STORED RECORDS –

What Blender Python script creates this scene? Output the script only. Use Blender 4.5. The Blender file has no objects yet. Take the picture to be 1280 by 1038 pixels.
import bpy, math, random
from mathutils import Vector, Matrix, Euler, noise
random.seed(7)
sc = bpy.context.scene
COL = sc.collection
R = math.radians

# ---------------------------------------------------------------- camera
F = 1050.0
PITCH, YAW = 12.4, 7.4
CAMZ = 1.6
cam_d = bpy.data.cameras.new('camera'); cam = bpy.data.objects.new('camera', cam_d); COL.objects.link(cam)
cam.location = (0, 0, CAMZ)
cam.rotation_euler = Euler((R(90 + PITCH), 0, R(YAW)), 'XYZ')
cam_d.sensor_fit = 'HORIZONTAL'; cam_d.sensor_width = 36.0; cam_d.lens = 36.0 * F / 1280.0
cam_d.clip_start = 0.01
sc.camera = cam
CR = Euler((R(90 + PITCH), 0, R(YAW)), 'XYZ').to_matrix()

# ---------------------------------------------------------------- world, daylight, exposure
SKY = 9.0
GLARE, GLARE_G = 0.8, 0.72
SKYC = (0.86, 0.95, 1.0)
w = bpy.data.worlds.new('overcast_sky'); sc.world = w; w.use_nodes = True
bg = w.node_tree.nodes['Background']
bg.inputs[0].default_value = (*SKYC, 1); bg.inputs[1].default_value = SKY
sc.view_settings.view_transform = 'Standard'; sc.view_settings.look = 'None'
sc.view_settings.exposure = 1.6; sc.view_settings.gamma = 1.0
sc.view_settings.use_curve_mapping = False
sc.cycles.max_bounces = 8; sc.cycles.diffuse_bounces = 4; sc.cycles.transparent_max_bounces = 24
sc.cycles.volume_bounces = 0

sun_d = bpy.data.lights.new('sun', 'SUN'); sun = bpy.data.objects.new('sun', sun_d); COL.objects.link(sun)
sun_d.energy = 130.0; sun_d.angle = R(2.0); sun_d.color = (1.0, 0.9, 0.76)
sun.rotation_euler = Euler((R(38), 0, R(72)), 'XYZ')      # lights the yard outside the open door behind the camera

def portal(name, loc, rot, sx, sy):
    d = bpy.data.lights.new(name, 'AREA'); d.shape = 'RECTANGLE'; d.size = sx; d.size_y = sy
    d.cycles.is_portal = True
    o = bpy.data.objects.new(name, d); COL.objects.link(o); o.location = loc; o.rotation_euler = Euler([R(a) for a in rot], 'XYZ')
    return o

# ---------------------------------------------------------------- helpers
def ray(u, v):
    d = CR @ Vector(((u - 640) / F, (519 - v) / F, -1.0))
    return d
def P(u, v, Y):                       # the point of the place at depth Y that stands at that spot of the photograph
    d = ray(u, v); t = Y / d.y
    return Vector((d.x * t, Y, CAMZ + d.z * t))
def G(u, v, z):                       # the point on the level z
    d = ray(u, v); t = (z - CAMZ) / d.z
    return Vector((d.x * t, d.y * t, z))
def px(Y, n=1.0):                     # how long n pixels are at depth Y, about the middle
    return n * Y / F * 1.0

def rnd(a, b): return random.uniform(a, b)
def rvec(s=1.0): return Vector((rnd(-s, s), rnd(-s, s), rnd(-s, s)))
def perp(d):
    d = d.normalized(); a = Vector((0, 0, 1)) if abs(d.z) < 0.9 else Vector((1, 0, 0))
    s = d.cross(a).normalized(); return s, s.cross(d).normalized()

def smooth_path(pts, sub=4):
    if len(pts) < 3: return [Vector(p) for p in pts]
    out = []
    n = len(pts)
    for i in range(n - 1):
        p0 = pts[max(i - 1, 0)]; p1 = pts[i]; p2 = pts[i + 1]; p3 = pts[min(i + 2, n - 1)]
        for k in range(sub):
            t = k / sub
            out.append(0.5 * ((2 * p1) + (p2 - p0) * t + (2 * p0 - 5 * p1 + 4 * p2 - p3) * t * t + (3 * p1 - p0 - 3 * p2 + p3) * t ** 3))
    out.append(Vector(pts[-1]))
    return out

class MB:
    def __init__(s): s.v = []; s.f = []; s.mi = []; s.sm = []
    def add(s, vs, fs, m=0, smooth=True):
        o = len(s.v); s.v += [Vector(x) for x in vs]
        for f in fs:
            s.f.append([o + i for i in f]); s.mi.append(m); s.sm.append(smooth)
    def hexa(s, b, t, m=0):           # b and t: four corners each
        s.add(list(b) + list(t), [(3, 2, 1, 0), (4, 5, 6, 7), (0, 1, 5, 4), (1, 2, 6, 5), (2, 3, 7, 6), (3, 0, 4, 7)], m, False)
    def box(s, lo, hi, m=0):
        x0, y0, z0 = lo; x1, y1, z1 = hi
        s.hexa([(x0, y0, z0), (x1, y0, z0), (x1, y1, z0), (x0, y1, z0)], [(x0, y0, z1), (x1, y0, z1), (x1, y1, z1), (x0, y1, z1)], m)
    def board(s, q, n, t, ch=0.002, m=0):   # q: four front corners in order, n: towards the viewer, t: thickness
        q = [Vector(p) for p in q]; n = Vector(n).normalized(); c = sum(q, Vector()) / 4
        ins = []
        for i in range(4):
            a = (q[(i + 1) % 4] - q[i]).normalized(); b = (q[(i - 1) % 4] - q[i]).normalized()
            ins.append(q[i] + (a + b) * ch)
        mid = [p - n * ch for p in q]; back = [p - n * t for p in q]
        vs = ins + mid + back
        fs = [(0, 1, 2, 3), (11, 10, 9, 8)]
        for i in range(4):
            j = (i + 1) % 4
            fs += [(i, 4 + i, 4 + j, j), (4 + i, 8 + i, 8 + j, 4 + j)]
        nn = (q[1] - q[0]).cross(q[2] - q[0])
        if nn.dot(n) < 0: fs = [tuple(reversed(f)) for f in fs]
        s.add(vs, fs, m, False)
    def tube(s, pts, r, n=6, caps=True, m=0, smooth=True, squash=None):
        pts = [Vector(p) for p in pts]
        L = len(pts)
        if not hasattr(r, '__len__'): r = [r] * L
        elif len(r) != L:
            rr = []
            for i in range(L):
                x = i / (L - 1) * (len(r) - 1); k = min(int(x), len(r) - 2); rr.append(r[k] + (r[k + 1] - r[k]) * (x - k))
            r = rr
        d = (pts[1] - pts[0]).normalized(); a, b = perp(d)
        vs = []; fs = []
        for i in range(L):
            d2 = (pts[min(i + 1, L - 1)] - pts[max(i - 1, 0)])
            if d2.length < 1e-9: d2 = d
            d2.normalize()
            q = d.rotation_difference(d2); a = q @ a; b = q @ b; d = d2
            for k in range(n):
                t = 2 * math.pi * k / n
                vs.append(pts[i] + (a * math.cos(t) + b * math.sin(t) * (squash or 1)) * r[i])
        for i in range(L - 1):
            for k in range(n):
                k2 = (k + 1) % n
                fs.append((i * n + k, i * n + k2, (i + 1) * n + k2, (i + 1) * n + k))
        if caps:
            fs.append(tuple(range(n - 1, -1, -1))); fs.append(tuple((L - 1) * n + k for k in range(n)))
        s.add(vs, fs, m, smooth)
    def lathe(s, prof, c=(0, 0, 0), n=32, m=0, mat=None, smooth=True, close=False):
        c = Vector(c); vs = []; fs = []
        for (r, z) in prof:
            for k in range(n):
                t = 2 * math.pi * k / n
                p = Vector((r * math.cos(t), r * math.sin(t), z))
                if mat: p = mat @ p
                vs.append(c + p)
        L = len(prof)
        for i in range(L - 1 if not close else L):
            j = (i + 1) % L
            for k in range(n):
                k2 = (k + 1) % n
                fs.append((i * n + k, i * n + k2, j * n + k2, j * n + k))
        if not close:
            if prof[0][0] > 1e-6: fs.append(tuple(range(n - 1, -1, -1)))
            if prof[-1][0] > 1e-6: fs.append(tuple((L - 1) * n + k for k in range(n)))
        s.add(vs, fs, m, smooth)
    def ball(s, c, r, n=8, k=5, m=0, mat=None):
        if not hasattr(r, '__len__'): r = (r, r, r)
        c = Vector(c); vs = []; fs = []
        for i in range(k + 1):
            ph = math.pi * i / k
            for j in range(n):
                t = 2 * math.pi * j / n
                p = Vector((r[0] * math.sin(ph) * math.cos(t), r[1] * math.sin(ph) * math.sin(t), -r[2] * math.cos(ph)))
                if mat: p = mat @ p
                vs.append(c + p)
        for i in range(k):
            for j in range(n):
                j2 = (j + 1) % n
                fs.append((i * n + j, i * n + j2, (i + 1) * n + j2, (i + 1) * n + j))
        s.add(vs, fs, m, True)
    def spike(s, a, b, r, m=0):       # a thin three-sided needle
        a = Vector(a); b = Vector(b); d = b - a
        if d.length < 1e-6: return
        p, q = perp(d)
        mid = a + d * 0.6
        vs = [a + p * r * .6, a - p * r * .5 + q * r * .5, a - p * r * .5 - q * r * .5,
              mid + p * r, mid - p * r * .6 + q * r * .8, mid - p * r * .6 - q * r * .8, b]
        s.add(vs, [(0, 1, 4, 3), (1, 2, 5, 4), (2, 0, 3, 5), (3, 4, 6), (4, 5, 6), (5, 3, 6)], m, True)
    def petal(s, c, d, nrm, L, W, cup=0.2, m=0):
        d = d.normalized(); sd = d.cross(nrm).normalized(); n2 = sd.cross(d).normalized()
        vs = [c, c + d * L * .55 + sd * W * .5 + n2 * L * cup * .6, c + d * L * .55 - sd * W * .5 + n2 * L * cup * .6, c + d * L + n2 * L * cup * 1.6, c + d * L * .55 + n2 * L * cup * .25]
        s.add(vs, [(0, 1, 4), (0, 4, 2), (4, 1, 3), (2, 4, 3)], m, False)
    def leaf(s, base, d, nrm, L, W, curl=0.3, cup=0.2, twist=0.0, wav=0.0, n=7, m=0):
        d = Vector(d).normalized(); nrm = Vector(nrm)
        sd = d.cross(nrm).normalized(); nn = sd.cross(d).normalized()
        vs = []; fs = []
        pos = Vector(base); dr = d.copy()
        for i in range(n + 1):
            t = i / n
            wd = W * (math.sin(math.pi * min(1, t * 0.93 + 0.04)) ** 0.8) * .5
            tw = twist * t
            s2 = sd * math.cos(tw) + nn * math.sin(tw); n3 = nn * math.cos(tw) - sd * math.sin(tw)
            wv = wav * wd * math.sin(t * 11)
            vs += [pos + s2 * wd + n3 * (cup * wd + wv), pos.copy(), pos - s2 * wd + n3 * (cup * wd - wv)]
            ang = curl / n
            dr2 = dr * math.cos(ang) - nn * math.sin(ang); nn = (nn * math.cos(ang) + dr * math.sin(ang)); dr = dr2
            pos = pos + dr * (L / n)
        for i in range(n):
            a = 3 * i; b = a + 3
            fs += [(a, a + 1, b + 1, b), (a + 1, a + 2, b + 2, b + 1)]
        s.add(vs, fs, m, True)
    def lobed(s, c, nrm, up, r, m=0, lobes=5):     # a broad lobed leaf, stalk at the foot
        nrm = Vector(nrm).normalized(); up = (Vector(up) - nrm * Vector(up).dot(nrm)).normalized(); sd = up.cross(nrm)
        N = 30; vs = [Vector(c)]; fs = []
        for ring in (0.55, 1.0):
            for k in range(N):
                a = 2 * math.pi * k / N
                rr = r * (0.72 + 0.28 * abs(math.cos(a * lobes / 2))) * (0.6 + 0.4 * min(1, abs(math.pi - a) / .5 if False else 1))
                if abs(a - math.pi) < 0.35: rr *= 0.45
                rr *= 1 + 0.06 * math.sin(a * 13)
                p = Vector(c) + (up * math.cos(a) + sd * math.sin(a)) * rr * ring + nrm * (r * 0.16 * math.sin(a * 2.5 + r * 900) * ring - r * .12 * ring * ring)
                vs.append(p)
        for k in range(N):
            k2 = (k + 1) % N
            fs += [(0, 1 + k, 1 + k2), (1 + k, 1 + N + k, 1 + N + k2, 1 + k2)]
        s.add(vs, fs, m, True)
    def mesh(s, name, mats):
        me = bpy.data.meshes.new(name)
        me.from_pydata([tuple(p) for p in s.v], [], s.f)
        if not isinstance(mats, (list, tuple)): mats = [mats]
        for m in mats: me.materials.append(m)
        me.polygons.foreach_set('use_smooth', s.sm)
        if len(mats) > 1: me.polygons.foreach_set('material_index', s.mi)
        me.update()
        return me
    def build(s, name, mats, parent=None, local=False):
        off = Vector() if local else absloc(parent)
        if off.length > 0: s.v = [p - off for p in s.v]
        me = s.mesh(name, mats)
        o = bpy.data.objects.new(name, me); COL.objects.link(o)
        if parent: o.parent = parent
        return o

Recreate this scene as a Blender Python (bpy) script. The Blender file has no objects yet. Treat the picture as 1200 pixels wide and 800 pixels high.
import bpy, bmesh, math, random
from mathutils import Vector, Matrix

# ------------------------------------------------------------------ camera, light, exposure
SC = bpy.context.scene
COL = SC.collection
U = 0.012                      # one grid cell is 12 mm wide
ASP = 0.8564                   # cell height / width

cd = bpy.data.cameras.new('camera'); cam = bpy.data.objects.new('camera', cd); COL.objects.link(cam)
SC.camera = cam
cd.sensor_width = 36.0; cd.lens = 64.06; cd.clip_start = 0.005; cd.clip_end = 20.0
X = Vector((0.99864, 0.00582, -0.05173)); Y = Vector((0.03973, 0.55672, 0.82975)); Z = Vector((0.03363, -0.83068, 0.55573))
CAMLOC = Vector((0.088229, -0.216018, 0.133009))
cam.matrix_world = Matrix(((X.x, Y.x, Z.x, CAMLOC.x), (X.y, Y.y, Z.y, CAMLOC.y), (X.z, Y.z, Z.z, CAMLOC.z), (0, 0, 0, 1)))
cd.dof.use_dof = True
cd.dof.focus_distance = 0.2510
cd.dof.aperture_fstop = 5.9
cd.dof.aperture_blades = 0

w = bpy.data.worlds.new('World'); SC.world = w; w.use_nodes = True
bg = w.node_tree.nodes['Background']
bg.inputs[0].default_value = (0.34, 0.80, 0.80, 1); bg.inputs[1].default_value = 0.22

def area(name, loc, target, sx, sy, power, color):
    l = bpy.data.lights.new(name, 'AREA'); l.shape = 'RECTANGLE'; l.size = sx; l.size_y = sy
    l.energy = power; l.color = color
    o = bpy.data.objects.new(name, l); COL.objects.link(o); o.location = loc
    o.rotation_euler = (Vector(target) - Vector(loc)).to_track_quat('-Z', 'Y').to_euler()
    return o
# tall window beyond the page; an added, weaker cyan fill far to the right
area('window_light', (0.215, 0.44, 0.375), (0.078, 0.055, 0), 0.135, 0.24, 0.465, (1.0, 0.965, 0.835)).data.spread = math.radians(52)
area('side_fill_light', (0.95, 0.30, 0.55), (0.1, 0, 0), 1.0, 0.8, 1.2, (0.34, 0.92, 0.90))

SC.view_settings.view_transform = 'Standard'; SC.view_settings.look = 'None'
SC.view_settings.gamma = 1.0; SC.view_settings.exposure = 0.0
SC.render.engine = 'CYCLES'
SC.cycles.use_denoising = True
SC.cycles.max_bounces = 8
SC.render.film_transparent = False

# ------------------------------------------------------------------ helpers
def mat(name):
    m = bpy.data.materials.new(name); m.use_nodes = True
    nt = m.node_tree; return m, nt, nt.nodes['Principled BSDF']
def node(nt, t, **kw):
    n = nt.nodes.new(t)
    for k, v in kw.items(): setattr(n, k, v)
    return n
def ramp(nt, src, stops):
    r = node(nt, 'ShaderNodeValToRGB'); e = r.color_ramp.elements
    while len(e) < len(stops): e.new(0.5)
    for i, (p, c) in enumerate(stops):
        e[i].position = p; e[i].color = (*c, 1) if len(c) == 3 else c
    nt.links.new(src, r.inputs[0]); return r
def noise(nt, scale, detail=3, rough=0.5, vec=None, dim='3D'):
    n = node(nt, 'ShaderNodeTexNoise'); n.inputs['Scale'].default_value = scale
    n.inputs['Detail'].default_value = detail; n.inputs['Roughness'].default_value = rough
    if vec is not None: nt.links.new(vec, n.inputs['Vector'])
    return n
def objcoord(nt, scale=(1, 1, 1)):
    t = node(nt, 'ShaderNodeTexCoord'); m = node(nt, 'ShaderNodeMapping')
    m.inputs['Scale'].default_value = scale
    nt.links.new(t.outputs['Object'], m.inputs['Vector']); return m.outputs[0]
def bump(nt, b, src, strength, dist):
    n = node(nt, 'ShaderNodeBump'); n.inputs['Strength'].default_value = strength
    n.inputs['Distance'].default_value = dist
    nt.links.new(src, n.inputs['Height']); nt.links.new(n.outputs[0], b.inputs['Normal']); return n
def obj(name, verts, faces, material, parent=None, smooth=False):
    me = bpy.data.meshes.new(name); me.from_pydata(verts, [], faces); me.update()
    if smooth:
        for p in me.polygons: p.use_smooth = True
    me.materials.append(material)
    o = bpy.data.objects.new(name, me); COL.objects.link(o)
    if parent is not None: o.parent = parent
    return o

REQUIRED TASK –
Exactly the lines from the line containing "Recreate this scene" to the line containing "bg.inputs[0].default_value = (0.34, 0.80, 0.80, 1);", both included, are to be set down; no other line belongs in the answer.

SOLVED PROBLEM –
Recreate this scene as a Blender Python (bpy) script. The Blender file has no objects yet. Treat the picture as 1200 pixels wide and 800 pixels high.
import bpy, bmesh, math, random
from mathutils import Vector, Matrix

# ------------------------------------------------------------------ camera, light, exposure
SC = bpy.context.scene
COL = SC.collection
U = 0.012                      # one grid cell is 12 mm wide
ASP = 0.8564                   # cell height / width

cd = bpy.data.cameras.new('camera'); cam = bpy.data.objects.new('camera', cd); COL.objects.link(cam)
SC.camera = cam
cd.sensor_width = 36.0; cd.lens = 64.06; cd.clip_start = 0.005; cd.clip_end = 20.0
X = Vector((0.99864, 0.00582, -0.05173)); Y = Vector((0.03973, 0.55672, 0.82975)); Z = Vector((0.03363, -0.83068, 0.55573))
CAMLOC = Vector((0.088229, -0.216018, 0.133009))
cam.matrix_world = Matrix(((X.x, Y.x, Z.x, CAMLOC.x), (X.y, Y.y, Z.y, CAMLOC.y), (X.z, Y.z, Z.z, CAMLOC.z), (0, 0, 0, 1)))
cd.dof.use_dof = True
cd.dof.focus_distance = 0.2510
cd.dof.aperture_fstop = 5.9
cd.dof.aperture_blades = 0

w = bpy.data.worlds.new('World'); SC.world = w; w.use_nodes = True
bg = w.node_tree.nodes['Background']
bg.inputs[0].default_value = (0.34, 0.80, 0.80, 1); bg.inputs[1].default_value = 0.22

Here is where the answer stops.